THREE THINGS DESIGNERS SHOULD LOCK IN THIS SUMMER

Summer design work doesn't slow down, but it does shift. Three seasonal realities deserve attention now, before clients are caught off guard and lead times evaporate.

HEAT MANAGEMENT AND AC EFFICIENCY START WITH SHADE

Custom drapery controls the heat and light

Clients notice AC running all day long and assume they need a new unit. Often they need better shade strategy first. West and south facing windows are the culprits. Drapery can drop interior temperature noticeably, shrink cooling load, and delay the day a replacement system becomes necessary.

The conversation should happen now, not in August when the heat is peak and clients are desperate. Motorization adds automation value too: programs that close shades during peak sun hours, open at dusk, and adjust seasonally. This is a consultative sale that starts with measurement and energy analysis, not window shopping.


OUTDOOR PROJECTS DON'T WAIT

Outdoor fabric and shade structures have longer lead times than clients expect. Custom pergola shades, motorized outdoor roller shades, and upholstered outdoor furnishings all take 8 to 12 weeks from order to delivery. Summer entertaining season arrives in August and September. Project planning needs to happen in June and July, not when Labor Day is two weeks away.

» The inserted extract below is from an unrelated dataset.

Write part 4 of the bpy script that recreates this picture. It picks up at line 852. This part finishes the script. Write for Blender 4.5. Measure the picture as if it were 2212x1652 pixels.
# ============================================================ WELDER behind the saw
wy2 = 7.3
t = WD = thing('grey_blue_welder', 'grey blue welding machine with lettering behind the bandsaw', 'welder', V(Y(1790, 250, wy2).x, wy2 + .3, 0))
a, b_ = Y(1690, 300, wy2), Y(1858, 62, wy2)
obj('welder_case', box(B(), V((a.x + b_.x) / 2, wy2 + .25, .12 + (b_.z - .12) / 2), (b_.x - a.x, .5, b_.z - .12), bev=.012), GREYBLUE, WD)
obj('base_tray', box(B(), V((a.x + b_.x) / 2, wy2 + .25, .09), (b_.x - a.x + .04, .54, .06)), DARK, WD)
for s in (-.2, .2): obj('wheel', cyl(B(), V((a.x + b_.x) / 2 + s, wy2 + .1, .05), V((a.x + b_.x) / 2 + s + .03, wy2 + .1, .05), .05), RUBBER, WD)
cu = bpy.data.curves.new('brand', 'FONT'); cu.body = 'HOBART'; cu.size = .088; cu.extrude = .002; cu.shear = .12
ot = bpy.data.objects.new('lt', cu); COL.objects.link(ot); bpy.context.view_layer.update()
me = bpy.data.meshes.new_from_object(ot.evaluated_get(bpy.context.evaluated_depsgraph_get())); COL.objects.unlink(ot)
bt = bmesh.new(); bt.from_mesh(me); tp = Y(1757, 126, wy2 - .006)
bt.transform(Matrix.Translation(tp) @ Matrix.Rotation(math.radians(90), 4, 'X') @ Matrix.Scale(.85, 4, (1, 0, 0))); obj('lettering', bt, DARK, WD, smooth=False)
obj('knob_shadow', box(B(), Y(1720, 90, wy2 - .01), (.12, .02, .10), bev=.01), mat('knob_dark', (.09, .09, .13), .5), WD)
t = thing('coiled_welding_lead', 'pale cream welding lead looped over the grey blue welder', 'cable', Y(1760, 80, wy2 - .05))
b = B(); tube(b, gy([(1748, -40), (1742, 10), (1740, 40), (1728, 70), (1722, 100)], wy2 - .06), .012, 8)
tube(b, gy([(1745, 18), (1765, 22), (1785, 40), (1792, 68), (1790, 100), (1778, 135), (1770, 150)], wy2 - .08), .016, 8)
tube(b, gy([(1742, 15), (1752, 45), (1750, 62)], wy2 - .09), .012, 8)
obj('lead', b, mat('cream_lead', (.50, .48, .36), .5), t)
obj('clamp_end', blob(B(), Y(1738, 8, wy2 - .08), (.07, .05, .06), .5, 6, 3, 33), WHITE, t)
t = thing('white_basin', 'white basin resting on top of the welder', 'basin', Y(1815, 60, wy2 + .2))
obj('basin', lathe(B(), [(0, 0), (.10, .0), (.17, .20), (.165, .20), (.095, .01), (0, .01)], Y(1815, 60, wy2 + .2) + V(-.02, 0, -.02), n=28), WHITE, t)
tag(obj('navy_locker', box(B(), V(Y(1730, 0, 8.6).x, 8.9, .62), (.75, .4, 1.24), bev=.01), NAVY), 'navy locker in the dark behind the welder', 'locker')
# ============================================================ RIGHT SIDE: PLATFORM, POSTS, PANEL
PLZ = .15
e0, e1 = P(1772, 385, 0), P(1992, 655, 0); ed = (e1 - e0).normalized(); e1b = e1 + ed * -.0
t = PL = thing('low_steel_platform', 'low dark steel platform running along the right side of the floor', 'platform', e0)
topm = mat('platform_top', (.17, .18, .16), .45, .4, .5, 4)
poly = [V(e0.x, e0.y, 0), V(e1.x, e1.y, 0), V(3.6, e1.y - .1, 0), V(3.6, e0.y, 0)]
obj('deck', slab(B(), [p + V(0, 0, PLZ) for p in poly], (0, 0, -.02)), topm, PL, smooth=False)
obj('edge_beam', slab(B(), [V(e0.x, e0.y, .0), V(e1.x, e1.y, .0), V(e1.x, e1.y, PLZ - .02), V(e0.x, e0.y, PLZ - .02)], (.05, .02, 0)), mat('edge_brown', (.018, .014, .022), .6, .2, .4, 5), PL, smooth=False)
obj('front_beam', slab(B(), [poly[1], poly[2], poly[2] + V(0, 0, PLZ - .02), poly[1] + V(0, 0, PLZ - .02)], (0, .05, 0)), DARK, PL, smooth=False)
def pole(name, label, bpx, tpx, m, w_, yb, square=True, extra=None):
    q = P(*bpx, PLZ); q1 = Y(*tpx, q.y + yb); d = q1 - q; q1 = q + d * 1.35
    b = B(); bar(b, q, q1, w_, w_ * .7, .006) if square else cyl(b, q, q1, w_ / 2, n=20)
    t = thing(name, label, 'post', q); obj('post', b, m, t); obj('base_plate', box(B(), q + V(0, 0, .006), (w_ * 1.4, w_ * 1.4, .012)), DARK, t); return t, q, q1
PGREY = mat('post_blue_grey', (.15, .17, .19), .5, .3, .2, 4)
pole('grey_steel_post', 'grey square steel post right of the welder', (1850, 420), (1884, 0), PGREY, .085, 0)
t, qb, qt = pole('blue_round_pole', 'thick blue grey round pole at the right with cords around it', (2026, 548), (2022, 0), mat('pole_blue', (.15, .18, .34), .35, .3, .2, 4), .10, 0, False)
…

Scope these conversations while clients still have flexibility. By late July, many fabricators are booked solid.

Outdoor shade by Sunsetter (image courtesy of Sunsetter)

FALL PROJECTS NEED EARLY PIPELINE ATTENTION

Custom drapery, upholstered headboards, slipcovers, and soft goods fabrication take time. Projects clients want installed in October and November need to be quoted and ordered by August. This isn't a supply chain constraint. This is a reality of quality custom work: measuring, design collaboration, fabric approval, cutting, sewing, and installation all have real duration.

Designers who build project pipelines in the summer avoid the November panic of compressed timelines and impossible deadlines. Early conversations also give fabricators breathing room to maintain quality and install windows that don't get squeezed into weather windows.

Plan backward from the client's desired completion date. Build the timeline. Start the conversation now.

Summer is the season to think ahead. Heat management, outdoor timelines, and fall fabrication lead times all benefit from early decisions.

Design work that feels urgent in September was easy to manage in June.